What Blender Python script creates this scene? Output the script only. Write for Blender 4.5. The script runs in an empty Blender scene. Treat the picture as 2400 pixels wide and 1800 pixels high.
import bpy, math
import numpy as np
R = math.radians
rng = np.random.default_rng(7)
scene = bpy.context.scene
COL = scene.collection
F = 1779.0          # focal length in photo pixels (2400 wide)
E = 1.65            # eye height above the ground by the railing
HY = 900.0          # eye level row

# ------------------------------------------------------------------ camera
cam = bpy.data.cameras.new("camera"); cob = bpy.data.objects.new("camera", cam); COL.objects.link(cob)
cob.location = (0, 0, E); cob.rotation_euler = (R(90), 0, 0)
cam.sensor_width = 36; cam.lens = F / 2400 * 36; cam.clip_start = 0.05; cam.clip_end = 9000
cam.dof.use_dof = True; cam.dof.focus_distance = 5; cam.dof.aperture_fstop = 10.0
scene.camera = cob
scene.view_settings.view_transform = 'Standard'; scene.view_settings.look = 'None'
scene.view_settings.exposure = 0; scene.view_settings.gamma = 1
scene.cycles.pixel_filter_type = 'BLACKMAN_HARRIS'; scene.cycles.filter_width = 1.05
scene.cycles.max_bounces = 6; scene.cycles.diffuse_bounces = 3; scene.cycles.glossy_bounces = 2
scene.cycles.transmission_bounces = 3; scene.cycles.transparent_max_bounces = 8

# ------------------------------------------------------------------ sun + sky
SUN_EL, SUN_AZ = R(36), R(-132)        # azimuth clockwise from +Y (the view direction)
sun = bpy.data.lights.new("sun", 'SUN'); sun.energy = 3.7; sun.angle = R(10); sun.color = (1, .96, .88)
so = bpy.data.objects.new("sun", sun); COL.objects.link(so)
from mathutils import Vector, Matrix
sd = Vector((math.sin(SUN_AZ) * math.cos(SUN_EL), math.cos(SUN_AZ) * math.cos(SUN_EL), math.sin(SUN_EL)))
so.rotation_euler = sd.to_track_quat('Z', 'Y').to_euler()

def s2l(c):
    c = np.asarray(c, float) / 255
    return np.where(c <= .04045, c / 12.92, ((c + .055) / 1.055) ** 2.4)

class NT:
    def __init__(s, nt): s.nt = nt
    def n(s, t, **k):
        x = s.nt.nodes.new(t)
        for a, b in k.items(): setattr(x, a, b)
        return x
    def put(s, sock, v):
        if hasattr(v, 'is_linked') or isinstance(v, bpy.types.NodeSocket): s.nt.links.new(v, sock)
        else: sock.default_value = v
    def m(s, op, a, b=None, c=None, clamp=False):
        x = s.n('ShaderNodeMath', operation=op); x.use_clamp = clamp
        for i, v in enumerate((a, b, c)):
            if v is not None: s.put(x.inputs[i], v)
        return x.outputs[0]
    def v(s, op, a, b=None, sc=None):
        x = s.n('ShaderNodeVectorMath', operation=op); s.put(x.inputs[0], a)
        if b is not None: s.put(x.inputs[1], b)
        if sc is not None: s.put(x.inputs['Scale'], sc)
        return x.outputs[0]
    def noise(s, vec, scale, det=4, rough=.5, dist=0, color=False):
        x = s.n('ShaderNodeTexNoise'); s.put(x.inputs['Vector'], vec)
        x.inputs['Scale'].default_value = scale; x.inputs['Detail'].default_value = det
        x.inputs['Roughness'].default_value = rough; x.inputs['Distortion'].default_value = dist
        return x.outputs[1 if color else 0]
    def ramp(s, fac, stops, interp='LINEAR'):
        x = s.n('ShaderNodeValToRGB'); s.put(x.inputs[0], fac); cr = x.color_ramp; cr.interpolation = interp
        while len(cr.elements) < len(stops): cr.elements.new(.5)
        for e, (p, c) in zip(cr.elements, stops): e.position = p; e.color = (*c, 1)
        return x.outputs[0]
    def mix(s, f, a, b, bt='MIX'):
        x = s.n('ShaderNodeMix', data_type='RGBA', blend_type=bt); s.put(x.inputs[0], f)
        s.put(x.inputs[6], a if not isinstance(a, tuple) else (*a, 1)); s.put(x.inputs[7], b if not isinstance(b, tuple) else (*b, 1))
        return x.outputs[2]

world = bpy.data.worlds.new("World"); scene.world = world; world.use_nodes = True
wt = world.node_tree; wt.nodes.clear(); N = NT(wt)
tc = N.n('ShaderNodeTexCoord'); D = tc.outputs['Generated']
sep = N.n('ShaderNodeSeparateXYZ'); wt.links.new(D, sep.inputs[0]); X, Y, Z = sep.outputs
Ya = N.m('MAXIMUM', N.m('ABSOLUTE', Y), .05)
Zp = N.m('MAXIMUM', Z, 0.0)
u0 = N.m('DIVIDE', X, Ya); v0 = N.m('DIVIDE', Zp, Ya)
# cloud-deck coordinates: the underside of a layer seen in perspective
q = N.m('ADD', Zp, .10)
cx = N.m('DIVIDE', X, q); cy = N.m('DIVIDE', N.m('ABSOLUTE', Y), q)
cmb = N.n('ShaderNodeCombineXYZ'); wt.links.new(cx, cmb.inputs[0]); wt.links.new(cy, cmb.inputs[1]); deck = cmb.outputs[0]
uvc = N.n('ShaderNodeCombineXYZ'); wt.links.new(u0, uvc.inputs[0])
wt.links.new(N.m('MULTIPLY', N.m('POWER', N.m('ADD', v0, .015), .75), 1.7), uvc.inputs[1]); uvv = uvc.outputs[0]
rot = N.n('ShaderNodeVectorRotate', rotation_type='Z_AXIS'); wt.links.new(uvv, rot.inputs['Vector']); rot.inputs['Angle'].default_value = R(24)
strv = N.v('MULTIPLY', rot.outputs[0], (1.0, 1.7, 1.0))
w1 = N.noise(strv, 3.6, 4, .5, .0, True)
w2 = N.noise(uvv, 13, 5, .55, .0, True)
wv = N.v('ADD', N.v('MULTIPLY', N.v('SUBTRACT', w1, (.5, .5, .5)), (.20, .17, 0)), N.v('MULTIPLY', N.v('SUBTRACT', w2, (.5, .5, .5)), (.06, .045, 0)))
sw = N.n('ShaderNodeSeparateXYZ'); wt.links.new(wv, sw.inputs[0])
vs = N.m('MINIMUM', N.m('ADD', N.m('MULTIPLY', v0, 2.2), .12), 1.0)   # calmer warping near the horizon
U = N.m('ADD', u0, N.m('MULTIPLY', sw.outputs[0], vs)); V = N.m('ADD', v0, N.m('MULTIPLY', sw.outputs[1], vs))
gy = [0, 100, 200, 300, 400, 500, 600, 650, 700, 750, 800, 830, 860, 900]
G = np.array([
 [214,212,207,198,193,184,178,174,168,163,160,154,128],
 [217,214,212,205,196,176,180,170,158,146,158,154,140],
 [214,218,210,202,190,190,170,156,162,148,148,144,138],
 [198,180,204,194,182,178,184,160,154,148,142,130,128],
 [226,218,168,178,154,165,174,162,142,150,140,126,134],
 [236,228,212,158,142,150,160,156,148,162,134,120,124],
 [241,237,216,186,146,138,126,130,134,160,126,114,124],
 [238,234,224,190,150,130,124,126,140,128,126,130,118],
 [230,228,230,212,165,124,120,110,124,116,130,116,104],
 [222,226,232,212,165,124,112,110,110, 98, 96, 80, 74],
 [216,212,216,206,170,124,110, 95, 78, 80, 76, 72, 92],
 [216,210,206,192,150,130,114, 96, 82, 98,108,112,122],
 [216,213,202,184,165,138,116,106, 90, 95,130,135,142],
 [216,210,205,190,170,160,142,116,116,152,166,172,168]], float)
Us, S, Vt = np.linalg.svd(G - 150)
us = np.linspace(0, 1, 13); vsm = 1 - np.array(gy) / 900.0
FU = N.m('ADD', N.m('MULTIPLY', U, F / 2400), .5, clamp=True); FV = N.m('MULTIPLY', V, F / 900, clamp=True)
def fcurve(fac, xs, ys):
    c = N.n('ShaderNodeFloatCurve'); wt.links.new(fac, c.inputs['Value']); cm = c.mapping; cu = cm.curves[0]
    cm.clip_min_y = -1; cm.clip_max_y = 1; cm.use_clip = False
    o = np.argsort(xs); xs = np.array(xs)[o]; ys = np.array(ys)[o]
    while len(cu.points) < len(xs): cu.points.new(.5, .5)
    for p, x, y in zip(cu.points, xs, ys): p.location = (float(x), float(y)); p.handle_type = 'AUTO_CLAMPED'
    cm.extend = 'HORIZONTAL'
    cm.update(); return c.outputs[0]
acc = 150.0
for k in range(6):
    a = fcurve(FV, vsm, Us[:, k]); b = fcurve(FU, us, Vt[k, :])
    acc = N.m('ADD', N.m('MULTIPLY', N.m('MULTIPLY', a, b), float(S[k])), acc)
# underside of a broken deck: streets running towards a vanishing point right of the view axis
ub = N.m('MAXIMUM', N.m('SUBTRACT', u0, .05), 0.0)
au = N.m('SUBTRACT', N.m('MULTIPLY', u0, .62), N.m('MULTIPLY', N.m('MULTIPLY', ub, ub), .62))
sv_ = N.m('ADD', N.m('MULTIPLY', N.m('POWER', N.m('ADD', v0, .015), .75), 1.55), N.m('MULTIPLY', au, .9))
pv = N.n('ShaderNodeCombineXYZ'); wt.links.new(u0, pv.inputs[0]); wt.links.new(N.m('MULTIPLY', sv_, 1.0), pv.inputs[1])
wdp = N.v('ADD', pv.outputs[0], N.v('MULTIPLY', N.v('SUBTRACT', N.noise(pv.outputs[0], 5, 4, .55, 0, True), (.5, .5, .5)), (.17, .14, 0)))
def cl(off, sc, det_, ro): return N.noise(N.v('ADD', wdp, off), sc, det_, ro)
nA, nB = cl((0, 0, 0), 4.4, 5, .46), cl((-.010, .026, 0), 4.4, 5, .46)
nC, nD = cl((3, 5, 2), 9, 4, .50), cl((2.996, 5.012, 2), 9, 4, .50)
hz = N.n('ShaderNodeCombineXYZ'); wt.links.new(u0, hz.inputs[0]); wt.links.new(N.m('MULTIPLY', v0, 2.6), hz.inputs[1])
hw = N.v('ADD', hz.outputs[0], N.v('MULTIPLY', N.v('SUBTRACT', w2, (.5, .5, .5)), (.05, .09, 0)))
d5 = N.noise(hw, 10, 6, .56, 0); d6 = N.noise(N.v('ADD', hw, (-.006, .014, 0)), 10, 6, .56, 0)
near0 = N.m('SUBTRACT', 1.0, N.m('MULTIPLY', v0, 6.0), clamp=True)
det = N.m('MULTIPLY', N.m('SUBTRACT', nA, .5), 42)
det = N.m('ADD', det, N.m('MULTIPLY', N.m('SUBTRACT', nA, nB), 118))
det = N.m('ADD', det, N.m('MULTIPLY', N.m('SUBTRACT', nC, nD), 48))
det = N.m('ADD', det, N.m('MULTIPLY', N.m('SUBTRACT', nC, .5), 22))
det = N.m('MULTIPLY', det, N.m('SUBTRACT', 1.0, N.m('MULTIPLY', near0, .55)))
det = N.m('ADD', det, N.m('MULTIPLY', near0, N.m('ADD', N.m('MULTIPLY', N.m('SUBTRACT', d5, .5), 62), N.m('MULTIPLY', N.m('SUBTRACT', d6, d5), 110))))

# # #

• _What is required_
Beginning at the top of the data, please return every line until and including the line containing "scene.cycles.transmission_bounces = 3;", copied exactly, and nothing past it.

• _Result for this task_
What Blender Python script creates this scene? Output the script only. Write for Blender 4.5. The script runs in an empty Blender scene. Treat the picture as 2400 pixels wide and 1800 pixels high.
import bpy, math
import numpy as np
R = math.radians
rng = np.random.default_rng(7)
scene = bpy.context.scene
COL = scene.collection
F = 1779.0          # focal length in photo pixels (2400 wide)
E = 1.65            # eye height above the ground by the railing
HY = 900.0          # eye level row

# ------------------------------------------------------------------ camera
cam = bpy.data.cameras.new("camera"); cob = bpy.data.objects.new("camera", cam); COL.objects.link(cob)
cob.location = (0, 0, E); cob.rotation_euler = (R(90), 0, 0)
cam.sensor_width = 36; cam.lens = F / 2400 * 36; cam.clip_start = 0.05; cam.clip_end = 9000
cam.dof.use_dof = True; cam.dof.focus_distance = 5; cam.dof.aperture_fstop = 10.0
scene.camera = cob
scene.view_settings.view_transform = 'Standard'; scene.view_settings.look = 'None'
scene.view_settings.exposure = 0; scene.view_settings.gamma = 1
scene.cycles.pixel_filter_type = 'BLACKMAN_HARRIS'; scene.cycles.filter_width = 1.05
scene.cycles.max_bounces = 6; scene.cycles.diffuse_bounces = 3; scene.cycles.glossy_bounces = 2
scene.cycles.transmission_bounces = 3; scene.cycles.transparent_max_bounces = 8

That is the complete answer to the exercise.